Les bénéfices dégagés par les entreprises brésiliennes, indépendamment de l'origine
de leur capital, sont imposés à un taux moyen de 33 % pour les entreprises en
général et de 44 % pour les institutions financières en particulier.
Le capital étranger investi dans le pays et le capital national sont soumis
au même traitement fiscal. Il n'y a pas d'imposition sur le rapatriement du
bénéfice vers l'actionnaire à l'étranger.
Une entreprise française qui s'installe au Brésil peut commercialiser ses produits
dans les autres pays du Mercosur de la même manière qu'une entreprise au capital
brésilien.
Les lois qui régissent le travail au Brésil sont assez flexibles. Le licenciement
à n'importe quel moment est possible. Il faut respecter, bien sûr le préavis
de 30 jours, les versements du solde du salaire, d'une somme correspondant aux
congés payés et au 13ème mois, proportionnel au nombre de mois travaillés dans
l'année. Les indemnités sont réglées par le FGTS (Fonds de Garantie en fonction
de l'ancienneté dans le travail) auquel tous les employés brésiliens sont soumis
mensuellement.
Les potentialités du marché
Concernant les potentialités que le marché brésilien peut apporter aux entreprises
françaises, il faut prendre en compte plusieurs facteurs :
C'est un marché en pleine croissance.

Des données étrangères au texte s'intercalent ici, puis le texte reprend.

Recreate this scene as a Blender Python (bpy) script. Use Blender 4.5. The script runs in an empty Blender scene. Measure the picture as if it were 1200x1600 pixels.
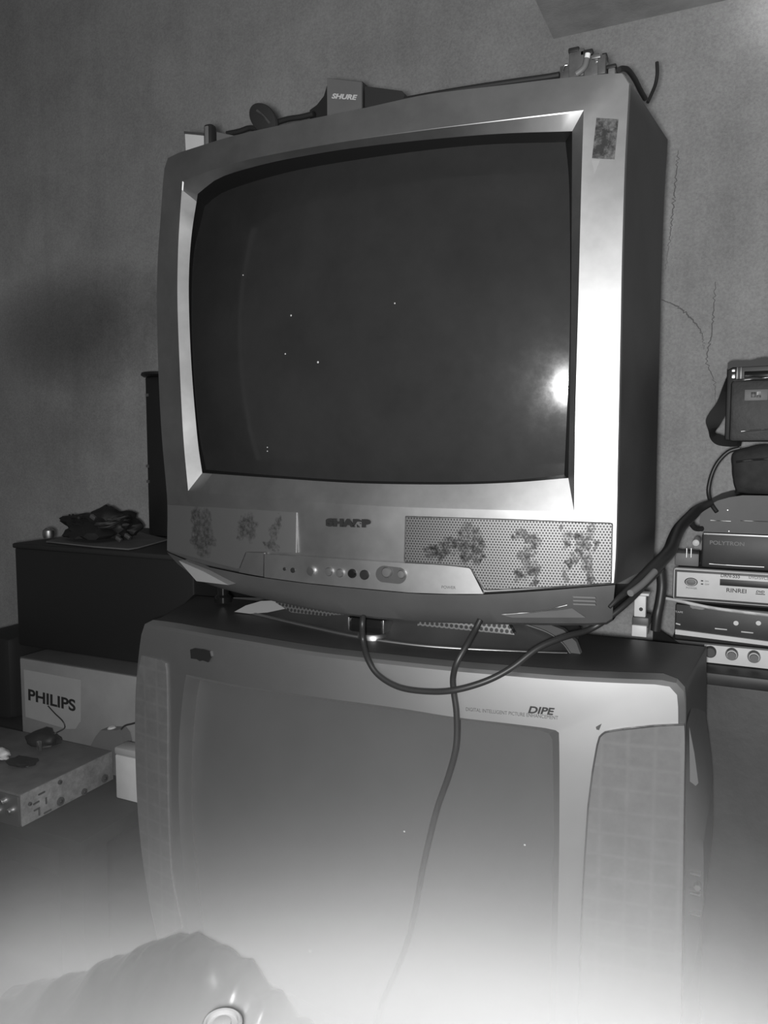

Si l'on prend le PIB de l'état de Sao
Paulo, à lui seul, il avoisine celui du Mexique.
Le Brésil s'impose désormais comme le champion latino-américain après avoir
été à la traîne de l'Argentine pendant plusieurs années.
Le marché brésilien aujourd'hui a besoin de capital et de technologie pour
bien mener son programme de privatisations.
Le Brésil est un pays de très bons techniciens, mais il est très demandeur
de savoir-faire technologique. Cette technologie est demandée pour des projets
de grande envergure et également par des PME/PMI qui en ont besoin pour devenir
plus compétitives sur le marché interne.
Le Brésil présente donc des opportunités de développement pour les grands groupes
français, mais également pour des PME/PMI qui veulent s'y implanter ou qui veulent
établir des accords industriels, des transferts de technologie, des partenariats
: commerciaux, financiers ou techniques.
La présence française
En 1996 la France est redevenue le deuxième investisseur étranger au Brésil,
grâce à EDF et à Renault. Et en 1997, elle reste parmi les cinq premiers investisseurs.
Plusieurs sociétés françaises sont présentes au Brésil. On estime leur nombre
à 300 actuellement.
Les secteurs porteurs
Plusieurs secteurs peuvent être identifiés comme secteurs porteurs sur le marché
brésilien :
l'énergie (transport, production ou distribution)
les technologies de pointe (réseau, équipement informatique d'automatisation)
le secteur automobile
les secteurs à haute valeur ajoutée (y compris l'informatique)
le matériel pour les télécommunications
les équipements et services liés à la gestion des infrastructures :
eau et assainissement
gaz
transports (transports urbains, chemins de fer, routes et ports)
le secteur agro-alimentaire
les biens de consommation en général
le secteur de la banque et des assurances
tous les secteurs liés à la grande distribution
Les risques
Il faut cependant écarter toute euphorie et précipitation. La prudence continue
à être le mot d'ordre. Les risques existent toujours et il faut bien les connaître.
Le Brésil est encore un pays où il y a énormément de bureaucratie. La quantité
de "paperasse" à remplir rend la gestion d'une entreprise extrêmement
compliquée et exige des efforts redoublés.
Les lois sur la propriété industrielle ont été bien améliorées, mais rien n'empêche
que de bonnes idées puissent être menées par le propre représentant local sur
place. La législation n'est pas autant respectée qu'en Europe. C'est toujours
un risque à prendre.
Au Brésil, toutes les entreprises ne possèdent pas forcément une comptabilité
saine. La "caisse 2" est bien connue dans ce pays. Il est certain
qu'elle est en voie de disparition avec les nouvelles mesures prises à ce propos.
Mais il faut toujours s'entourer de personnes compétentes juridiquement et fiscalement,
connaissant bien ce marché, afin de ne pas tomber dans un échec commercial,
suite à des problèmes liés à une mauvaise gestion.
Enfin, pour réussir un développement sur le marché brésilien, il suffit d'avoir
un produit compétitif et techniquement avancé et d’être prêt à consacrer une
partie de ses ressources à la conquête de ce nouveau marché. Le tout, bien tempéré
d'une dose d'enthousiasme, de patience et de précautions.